- [WRITTEN INSTRUCTION] Retype the data below without altering anything.

- [SOURCE EXCERPT]
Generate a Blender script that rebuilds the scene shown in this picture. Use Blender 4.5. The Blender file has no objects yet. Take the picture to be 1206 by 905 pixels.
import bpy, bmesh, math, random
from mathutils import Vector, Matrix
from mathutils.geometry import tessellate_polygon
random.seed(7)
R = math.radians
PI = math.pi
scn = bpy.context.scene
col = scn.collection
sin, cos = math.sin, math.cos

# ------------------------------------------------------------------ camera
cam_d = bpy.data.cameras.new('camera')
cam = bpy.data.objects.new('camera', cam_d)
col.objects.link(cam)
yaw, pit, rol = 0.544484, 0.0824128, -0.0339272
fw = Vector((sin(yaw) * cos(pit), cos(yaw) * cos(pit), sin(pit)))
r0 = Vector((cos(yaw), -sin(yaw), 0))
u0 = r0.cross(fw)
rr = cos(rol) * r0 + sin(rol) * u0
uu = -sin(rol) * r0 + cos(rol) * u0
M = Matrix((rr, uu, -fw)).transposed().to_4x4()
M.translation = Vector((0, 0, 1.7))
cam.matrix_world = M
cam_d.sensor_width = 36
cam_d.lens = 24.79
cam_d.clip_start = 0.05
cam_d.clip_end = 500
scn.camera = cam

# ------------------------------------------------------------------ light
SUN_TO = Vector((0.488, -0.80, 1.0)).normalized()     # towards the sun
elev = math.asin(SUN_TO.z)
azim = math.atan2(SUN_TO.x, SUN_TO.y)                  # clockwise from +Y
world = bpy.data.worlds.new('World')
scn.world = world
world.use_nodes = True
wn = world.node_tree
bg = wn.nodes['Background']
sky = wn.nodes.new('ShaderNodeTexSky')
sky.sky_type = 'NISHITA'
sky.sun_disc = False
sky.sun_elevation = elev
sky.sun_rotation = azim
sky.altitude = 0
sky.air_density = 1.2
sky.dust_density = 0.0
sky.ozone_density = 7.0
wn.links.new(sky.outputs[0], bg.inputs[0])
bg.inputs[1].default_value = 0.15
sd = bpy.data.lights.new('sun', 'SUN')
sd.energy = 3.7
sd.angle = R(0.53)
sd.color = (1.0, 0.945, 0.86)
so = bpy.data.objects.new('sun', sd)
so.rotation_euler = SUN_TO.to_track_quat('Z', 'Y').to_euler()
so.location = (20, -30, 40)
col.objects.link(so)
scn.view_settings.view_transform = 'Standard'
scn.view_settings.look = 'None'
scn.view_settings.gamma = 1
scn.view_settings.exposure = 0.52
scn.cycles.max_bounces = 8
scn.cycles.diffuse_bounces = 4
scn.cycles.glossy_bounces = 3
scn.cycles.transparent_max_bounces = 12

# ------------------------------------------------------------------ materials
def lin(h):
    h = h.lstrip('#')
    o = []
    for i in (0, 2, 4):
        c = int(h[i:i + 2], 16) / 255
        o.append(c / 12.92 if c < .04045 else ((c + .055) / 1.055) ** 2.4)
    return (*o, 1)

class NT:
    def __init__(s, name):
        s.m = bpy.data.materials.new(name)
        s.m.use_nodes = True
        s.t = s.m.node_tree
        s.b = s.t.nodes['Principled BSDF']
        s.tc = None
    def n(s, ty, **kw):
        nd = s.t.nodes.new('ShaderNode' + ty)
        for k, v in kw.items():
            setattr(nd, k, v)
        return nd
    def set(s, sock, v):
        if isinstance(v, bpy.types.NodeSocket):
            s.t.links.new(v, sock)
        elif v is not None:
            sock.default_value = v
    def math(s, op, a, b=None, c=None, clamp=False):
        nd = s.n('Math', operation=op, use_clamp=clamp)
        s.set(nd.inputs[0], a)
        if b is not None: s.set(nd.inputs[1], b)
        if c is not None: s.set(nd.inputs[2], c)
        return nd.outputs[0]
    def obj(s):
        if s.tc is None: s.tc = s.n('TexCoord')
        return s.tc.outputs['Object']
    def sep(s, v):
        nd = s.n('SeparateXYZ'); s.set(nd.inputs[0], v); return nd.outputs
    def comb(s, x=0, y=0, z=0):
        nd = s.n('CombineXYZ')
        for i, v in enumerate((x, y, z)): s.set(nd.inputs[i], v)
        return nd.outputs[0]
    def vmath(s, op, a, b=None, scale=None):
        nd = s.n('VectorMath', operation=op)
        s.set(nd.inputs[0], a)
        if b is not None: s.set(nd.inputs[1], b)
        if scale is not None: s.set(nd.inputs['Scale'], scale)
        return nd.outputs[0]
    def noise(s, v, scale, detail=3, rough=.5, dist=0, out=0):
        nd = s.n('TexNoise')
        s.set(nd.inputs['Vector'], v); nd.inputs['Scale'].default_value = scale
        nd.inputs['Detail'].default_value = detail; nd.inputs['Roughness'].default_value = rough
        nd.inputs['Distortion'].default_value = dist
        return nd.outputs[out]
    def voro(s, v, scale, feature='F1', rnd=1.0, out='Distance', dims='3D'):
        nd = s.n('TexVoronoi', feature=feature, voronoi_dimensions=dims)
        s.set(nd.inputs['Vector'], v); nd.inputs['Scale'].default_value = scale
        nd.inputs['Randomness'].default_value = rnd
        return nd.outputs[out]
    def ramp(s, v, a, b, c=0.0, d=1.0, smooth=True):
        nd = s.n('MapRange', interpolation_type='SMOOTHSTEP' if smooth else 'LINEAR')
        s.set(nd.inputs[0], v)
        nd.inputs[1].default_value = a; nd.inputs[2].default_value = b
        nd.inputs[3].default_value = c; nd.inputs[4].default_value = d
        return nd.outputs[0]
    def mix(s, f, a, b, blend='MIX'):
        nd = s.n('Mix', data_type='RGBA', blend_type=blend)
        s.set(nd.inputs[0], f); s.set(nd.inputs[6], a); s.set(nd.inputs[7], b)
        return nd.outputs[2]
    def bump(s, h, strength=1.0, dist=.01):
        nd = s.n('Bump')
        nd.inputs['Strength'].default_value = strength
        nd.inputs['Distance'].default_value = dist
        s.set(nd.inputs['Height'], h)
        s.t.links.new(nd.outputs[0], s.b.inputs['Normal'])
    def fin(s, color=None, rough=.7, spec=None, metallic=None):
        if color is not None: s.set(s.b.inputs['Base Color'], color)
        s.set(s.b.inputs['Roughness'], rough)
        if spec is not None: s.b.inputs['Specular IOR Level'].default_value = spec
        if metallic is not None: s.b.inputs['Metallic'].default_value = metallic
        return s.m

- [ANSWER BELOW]
Generate a Blender script that rebuilds the scene shown in this picture. Use Blender 4.5. The Blender file has no objects yet. Take the picture to be 1206 by 905 pixels.
import bpy, bmesh, math, random
from mathutils import Vector, Matrix
from mathutils.geometry import tessellate_polygon
random.seed(7)
R = math.radians
PI = math.pi
scn = bpy.context.scene
col = scn.collection
sin, cos = math.sin, math.cos

# ------------------------------------------------------------------ camera
cam_d = bpy.data.cameras.new('camera')
cam = bpy.data.objects.new('camera', cam_d)
col.objects.link(cam)
yaw, pit, rol = 0.544484, 0.0824128, -0.0339272
fw = Vector((sin(yaw) * cos(pit), cos(yaw) * cos(pit), sin(pit)))
r0 = Vector((cos(yaw), -sin(yaw), 0))
u0 = r0.cross(fw)
rr = cos(rol) * r0 + sin(rol) * u0
uu = -sin(rol) * r0 + cos(rol) * u0
M = Matrix((rr, uu, -fw)).transposed().to_4x4()
M.translation = Vector((0, 0, 1.7))
cam.matrix_world = M
cam_d.sensor_width = 36
cam_d.lens = 24.79
cam_d.clip_start = 0.05
cam_d.clip_end = 500
scn.camera = cam

# ------------------------------------------------------------------ light
SUN_TO = Vector((0.488, -0.80, 1.0)).normalized()     # towards the sun
elev = math.asin(SUN_TO.z)
azim = math.atan2(SUN_TO.x, SUN_TO.y)                  # clockwise from +Y
world = bpy.data.worlds.new('World')
scn.world = world
world.use_nodes = True
wn = world.node_tree
bg = wn.nodes['Background']
sky = wn.nodes.new('ShaderNodeTexSky')
sky.sky_type = 'NISHITA'
sky.sun_disc = False
sky.sun_elevation = elev
sky.sun_rotation = azim
sky.altitude = 0
sky.air_density = 1.2
sky.dust_density = 0.0
sky.ozone_density = 7.0
wn.links.new(sky.outputs[0], bg.inputs[0])
bg.inputs[1].default_value = 0.15
sd = bpy.data.lights.new('sun', 'SUN')
sd.energy = 3.7
sd.angle = R(0.53)
sd.color = (1.0, 0.945, 0.86)
so = bpy.data.objects.new('sun', sd)
so.rotation_euler = SUN_TO.to_track_quat('Z', 'Y').to_euler()
so.location = (20, -30, 40)
col.objects.link(so)
scn.view_settings.view_transform = 'Standard'
scn.view_settings.look = 'None'
scn.view_settings.gamma = 1
scn.view_settings.exposure = 0.52
scn.cycles.max_bounces = 8
scn.cycles.diffuse_bounces = 4
scn.cycles.glossy_bounces = 3
scn.cycles.transparent_max_bounces = 12

# ------------------------------------------------------------------ materials
def lin(h):
    h = h.lstrip('#')
    o = []
    for i in (0, 2, 4):
        c = int(h[i:i + 2], 16) / 255
        o.append(c / 12.92 if c < .04045 else ((c + .055) / 1.055) ** 2.4)
    return (*o, 1)

class NT:
    def __init__(s, name):
        s.m = bpy.data.materials.new(name)
        s.m.use_nodes = True
        s.t = s.m.node_tree
        s.b = s.t.nodes['Principled BSDF']
        s.tc = None
    def n(s, ty, **kw):
        nd = s.t.nodes.new('ShaderNode' + ty)
        for k, v in kw.items():
            setattr(nd, k, v)
        return nd
    def set(s, sock, v):
        if isinstance(v, bpy.types.NodeSocket):
            s.t.links.new(v, sock)
        elif v is not None:
            sock.default_value = v
    def math(s, op, a, b=None, c=None, clamp=False):
        nd = s.n('Math', operation=op, use_clamp=clamp)
        s.set(nd.inputs[0], a)
        if b is not None: s.set(nd.inputs[1], b)
        if c is not None: s.set(nd.inputs[2], c)
        return nd.outputs[0]
    def obj(s):
        if s.tc is None: s.tc = s.n('TexCoord')
        return s.tc.outputs['Object']
    def sep(s, v):
        nd = s.n('SeparateXYZ'); s.set(nd.inputs[0], v); return nd.outputs
    def comb(s, x=0, y=0, z=0):
        nd = s.n('CombineXYZ')
        for i, v in enumerate((x, y, z)): s.set(nd.inputs[i], v)
        return nd.outputs[0]
    def vmath(s, op, a, b=None, scale=None):
        nd = s.n('VectorMath', operation=op)
        s.set(nd.inputs[0], a)
        if b is not None: s.set(nd.inputs[1], b)
        if scale is not None: s.set(nd.inputs['Scale'], scale)
        return nd.outputs[0]
    def noise(s, v, scale, detail=3, rough=.5, dist=0, out=0):
        nd = s.n('TexNoise')
        s.set(nd.inputs['Vector'], v); nd.inputs['Scale'].default_value = scale
        nd.inputs['Detail'].default_value = detail; nd.inputs['Roughness'].default_value = rough
        nd.inputs['Distortion'].default_value = dist
        return nd.outputs[out]
    def voro(s, v, scale, feature='F1', rnd=1.0, out='Distance', dims='3D'):
        nd = s.n('TexVoronoi', feature=feature, voronoi_dimensions=dims)
        s.set(nd.inputs['Vector'], v); nd.inputs['Scale'].default_value = scale
        nd.inputs['Randomness'].default_value = rnd
        return nd.outputs[out]
    def ramp(s, v, a, b, c=0.0, d=1.0, smooth=True):
        nd = s.n('MapRange', interpolation_type='SMOOTHSTEP' if smooth else 'LINEAR')
        s.set(nd.inputs[0], v)
        nd.inputs[1].default_value = a; nd.inputs[2].default_value = b
        nd.inputs[3].default_value = c; nd.inputs[4].default_value = d
        return nd.outputs[0]
    def mix(s, f, a, b, blend='MIX'):
        nd = s.n('Mix', data_type='RGBA', blend_type=blend)
        s.set(nd.inputs[0], f); s.set(nd.inputs[6], a); s.set(nd.inputs[7], b)
        return nd.outputs[2]
    def bump(s, h, strength=1.0, dist=.01):
        nd = s.n('Bump')
        nd.inputs['Strength'].default_value = strength
        nd.inputs['Distance'].default_value = dist
        s.set(nd.inputs['Height'], h)
        s.t.links.new(nd.outputs[0], s.b.inputs['Normal'])
    def fin(s, color=None, rough=.7, spec=None, metallic=None):
        if color is not None: s.set(s.b.inputs['Base Color'], color)
        s.set(s.b.inputs['Roughness'], rough)
        if spec is not None: s.b.inputs['Specular IOR Level'].default_value = spec
        if metallic is not None: s.b.inputs['Metallic'].default_value = metallic
        return s.m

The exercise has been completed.